Erik Abbott-Main as "James," Jessica Zeller as "Sylph" and Veronica Dittman Stanich as "Madge," set pieces by Nicole Bauguss, costumes by Michael J. Morris

Behind the frames enter the drag kings, now in various states of undress, situated liminally between the recognizably female and the recognizably male (I might suggest here Butler’s account of the subversive potential of drag in the destabilization of sedimented gender roles; I might also suggest the spatial/symbolic consistency of the undressed drag kings being situated beyond the frames). “Madge” removed “James'” kilt, and the kings, reaching through the frame, assist in removing his belted jacket. A new version of “James” is revealed: flowing purple chiffon blouse (yes, the same chiffon from the Sylph’s dress and Madge’s bustle) and black men’s Calvin Klein briefs (yes, the same cut as those worn by “Madge;” it is my hope that the correlation not only draws a connection between “James” and the bricolaged condition of “Madge,” but might also raise question of how he inhabits this intimate ‘masculine’ space, one which has been demonstratively inhabited already by “Madge;” what does it do for him to now also inhabit that space?). The “Sylph” reenters and he dances alongside her, now finding a consistency with her movement that he did not find alongside the kings in the opening scene. He dances alongside her, and even when they partner (briefly) it is not is the idiom of the pas de deux; it is along trajectories of sameness and shared vocabularies. “James” is now performed/demonstrated in the terms of the “Sylph,” becoming (rather than desiring/acquiring) those tropes of “otherness” established in the figure of the “Sylph.” His kilt and jacket disguarded (now hanging from the gold throne), he passes through the frames, following in the traces of the “Sylph” as the light come go down.
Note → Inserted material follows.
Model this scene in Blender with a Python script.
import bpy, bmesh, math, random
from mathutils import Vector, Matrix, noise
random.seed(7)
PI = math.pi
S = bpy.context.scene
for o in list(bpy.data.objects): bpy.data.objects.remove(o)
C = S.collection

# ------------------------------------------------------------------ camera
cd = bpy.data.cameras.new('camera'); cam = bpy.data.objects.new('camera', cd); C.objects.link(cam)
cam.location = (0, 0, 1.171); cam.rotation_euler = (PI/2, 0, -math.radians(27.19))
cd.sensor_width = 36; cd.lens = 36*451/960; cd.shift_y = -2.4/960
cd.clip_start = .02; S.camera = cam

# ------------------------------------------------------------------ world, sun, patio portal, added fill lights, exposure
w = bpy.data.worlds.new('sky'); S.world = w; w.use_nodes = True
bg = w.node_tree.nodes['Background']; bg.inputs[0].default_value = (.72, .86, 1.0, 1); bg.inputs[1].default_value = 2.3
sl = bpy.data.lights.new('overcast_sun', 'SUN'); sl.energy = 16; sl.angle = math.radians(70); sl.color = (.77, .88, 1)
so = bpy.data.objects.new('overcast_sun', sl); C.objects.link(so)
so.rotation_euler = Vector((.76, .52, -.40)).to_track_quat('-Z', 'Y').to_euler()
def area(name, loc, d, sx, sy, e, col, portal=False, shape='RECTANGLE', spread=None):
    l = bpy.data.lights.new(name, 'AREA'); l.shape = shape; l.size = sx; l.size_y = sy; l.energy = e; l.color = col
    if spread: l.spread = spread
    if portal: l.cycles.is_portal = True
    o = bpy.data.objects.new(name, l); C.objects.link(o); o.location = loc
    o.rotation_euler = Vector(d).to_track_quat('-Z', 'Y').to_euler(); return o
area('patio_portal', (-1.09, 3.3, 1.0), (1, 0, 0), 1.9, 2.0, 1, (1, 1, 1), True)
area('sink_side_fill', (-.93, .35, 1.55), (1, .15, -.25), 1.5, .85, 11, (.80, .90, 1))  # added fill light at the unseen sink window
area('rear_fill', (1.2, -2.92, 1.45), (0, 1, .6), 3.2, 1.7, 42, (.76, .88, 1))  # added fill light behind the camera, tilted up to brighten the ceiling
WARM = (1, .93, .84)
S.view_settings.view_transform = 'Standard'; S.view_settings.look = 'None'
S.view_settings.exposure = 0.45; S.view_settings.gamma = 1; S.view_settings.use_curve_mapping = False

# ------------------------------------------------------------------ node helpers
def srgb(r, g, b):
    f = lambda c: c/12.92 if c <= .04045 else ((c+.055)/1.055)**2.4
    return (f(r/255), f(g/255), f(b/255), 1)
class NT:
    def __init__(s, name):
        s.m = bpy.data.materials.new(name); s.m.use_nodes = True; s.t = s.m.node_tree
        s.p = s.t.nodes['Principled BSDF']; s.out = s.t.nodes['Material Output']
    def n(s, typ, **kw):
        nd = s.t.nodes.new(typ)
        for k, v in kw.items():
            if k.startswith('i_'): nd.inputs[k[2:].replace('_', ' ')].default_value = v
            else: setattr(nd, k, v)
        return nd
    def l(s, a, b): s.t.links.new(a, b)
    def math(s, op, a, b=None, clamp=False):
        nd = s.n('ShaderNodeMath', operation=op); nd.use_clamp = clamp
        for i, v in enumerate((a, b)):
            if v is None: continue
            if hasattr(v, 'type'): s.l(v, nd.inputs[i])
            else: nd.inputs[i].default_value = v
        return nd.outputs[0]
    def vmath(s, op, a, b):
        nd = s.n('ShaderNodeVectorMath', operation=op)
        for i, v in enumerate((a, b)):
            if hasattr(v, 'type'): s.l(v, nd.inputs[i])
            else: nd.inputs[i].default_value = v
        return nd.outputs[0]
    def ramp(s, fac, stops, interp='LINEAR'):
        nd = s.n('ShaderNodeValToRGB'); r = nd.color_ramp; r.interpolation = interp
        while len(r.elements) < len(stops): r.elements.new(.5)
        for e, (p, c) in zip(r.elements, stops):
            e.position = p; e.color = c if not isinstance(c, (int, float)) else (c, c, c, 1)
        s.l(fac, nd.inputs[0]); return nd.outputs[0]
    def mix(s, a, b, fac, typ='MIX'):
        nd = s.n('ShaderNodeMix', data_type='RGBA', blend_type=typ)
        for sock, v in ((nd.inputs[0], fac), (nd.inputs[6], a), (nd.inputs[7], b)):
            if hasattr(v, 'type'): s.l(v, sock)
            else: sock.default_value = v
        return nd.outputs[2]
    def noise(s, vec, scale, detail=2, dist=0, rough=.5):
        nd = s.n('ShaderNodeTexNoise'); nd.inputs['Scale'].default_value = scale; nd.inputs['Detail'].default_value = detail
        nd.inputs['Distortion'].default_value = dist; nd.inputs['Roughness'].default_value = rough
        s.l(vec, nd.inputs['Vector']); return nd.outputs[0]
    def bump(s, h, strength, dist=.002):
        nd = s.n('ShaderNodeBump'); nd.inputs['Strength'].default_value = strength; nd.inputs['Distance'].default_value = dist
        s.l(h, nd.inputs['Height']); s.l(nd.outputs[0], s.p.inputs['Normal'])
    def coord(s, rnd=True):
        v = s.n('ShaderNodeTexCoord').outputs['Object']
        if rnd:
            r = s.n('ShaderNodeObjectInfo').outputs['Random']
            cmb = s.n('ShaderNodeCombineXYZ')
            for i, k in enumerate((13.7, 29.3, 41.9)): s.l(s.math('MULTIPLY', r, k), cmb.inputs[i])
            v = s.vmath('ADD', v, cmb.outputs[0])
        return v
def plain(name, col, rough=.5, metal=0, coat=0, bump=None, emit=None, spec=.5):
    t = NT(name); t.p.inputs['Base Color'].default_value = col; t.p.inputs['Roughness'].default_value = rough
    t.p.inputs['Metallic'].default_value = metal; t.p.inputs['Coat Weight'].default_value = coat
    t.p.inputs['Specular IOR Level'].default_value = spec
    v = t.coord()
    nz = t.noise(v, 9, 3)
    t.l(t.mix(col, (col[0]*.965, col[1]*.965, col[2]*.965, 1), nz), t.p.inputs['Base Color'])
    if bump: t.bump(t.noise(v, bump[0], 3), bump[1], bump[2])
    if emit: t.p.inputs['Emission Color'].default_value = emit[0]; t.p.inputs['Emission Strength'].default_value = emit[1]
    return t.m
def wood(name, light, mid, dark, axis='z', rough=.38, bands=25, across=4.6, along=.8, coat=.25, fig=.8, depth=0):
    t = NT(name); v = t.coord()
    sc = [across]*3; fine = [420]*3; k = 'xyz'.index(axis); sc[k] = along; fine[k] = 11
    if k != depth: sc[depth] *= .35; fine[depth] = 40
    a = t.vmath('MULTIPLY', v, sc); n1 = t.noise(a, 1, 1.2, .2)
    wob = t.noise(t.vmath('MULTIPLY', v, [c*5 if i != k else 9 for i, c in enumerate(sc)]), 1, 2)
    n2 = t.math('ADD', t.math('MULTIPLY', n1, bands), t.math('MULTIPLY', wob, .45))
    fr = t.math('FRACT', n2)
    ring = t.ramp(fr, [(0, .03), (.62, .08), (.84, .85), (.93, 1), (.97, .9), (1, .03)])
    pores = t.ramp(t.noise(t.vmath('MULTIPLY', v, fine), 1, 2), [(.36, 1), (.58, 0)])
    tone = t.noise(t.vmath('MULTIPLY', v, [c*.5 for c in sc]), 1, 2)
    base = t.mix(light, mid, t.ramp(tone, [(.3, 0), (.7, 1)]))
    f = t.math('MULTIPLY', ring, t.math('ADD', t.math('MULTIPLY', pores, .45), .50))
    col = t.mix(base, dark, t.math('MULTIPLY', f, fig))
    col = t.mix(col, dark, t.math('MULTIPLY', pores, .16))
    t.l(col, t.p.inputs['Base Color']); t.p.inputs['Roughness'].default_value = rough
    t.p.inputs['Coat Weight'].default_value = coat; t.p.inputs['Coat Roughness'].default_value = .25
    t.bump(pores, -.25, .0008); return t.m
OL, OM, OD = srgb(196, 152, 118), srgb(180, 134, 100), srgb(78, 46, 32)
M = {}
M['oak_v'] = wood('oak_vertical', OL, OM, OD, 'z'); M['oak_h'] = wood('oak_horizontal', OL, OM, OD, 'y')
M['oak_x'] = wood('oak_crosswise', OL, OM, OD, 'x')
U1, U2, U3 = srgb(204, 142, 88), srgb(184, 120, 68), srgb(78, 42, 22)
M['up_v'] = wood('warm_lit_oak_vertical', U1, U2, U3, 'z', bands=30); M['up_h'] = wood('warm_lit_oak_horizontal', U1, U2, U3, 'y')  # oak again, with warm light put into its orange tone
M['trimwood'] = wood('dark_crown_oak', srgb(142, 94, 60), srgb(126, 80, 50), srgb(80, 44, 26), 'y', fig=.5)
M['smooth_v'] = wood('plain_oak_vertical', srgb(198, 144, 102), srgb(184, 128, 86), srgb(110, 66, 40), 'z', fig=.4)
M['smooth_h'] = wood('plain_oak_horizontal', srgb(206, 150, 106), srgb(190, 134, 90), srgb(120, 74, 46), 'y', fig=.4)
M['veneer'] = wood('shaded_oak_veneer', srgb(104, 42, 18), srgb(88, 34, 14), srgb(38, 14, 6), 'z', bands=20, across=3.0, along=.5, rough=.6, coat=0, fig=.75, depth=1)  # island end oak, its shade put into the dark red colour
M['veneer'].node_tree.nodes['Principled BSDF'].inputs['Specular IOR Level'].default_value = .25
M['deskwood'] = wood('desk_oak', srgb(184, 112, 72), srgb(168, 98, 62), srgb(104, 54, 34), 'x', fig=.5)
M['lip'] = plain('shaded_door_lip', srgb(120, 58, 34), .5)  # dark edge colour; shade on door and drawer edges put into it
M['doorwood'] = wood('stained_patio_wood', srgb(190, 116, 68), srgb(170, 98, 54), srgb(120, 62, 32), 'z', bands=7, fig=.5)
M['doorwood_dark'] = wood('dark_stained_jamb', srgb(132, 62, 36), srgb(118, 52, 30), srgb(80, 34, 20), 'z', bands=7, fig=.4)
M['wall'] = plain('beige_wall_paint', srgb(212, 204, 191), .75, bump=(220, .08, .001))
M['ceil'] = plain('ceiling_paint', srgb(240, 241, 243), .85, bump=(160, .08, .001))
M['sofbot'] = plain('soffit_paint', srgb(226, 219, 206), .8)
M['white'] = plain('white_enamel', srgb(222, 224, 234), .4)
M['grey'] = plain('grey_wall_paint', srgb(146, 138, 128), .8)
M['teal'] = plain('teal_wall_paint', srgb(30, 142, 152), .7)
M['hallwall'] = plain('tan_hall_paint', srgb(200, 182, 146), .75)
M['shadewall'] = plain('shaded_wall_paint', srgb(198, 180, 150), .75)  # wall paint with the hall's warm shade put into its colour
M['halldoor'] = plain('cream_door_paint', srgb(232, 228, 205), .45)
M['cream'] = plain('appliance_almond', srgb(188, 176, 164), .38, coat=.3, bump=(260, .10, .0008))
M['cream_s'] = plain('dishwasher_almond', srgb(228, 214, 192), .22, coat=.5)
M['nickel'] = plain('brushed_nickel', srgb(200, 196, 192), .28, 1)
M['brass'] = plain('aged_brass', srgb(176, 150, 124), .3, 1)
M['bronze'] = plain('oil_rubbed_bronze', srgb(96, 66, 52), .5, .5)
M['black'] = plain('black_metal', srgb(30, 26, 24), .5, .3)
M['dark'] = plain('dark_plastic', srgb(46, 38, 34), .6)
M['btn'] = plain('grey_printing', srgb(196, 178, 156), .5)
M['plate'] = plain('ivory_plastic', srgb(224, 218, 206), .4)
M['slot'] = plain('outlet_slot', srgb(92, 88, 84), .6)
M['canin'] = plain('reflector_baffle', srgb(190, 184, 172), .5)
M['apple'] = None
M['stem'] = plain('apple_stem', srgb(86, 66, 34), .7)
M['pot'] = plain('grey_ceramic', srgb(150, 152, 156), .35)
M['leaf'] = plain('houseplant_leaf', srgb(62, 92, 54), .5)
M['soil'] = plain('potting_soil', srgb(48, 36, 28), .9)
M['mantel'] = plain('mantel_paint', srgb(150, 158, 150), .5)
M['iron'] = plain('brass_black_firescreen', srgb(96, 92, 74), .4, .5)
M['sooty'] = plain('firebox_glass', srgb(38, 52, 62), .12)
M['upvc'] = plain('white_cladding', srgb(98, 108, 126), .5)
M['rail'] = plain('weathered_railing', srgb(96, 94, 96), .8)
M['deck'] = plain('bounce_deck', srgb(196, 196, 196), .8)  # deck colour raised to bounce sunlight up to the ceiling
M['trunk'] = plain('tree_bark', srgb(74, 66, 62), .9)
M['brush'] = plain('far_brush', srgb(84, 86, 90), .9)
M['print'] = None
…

Our last image is “Madge” atop the throne, what I choose to read as an enthronement of ambiguous, liminal, even queer [gender] identity atop/above/against the masculinist paradigm.

So much of this explication has to do with what/how the piece means for me, which says very little of the strength of the dancers (Erik Abbott-Main as “James,” Veronica Dittman Stanich as “Madge,” and Jessica Zeller as the “Sylph”), nor the exceptional craftsmanship of the choreography. Nor the excellent performances/participations of the Royal Renegades as the drag kings in the piece. But as this piece has marked a significant investment of my time, energy, and attention over the last few months, I wanted to contribute my own reading of the work to whatever other dialogues emerge around/about it. I don’t take my reading as authoritative in any way, nor does it necessarily represent Courtney’s reading of her work. It is simply how and what the piece means to me as a designer and spectator.